Anna Evstigneeva, Russia’s deputy permanent representative to the UN, backed Iran’s self-defense argument, saying US military sites in Bahrain and Kuwait were “logical targets” that did not enjoy immunity, though she said deliberate strikes on civilian infrastructure, wherever located, were unacceptable.
She said the “root cause” of the escalation was what she called US-Israeli aggression against Iran and voiced regret that Gulf states had been “held hostage” to the exchange between Washington and Tehran.
UK Ambassador James Kariuki condemned what he called Iran’s reckless attacks on Bahrain, Kuwait and shipping in Hormuz, saying they violated Resolution 2817, and called for the restoration of transit passage through the strait free of tolls or threats.

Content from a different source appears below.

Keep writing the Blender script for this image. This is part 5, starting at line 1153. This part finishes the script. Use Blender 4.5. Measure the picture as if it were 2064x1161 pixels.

Pakistan’s Ambassador, Asim Iftikhar Ahmad, said Islamabad’s mediation, which produced the Islamabad MoU, reflected “a victory of robust and determined diplomacy,” noting talks between US and Iranian negotiators in Doha on Wednesday made “positive progress” and would continue.
UN Assistant Secretary-General for Peacebuilding Elizabeth Spehar gave the council a chronology of the past week, including drone strikes on the Singapore-flagged vessel Ever Lovely and the Panama-flagged tanker Kiku on June 25, followed by US strikes on Iranian coastal military infrastructure in Hormozgan province on June 26 and 27, and Iranian missile and drone strikes on Ali Al-Salem Air Base in Kuwait and the US Fifth Fleet headquarters in Bahrain overnight into June 28.
Spehar said the US and Iran agreed on June 28, following Qatari mediation, to cease attacks on each other, with indirect talks in Doha on implementing the agreement now underway.
She welcomed the deescalation but warned that “each new strike, each new interception, each new maritime incident increases the risk of miscalculation,” urging all parties to exercise maximum restraint and uphold the protection of civilians and freedom of navigation.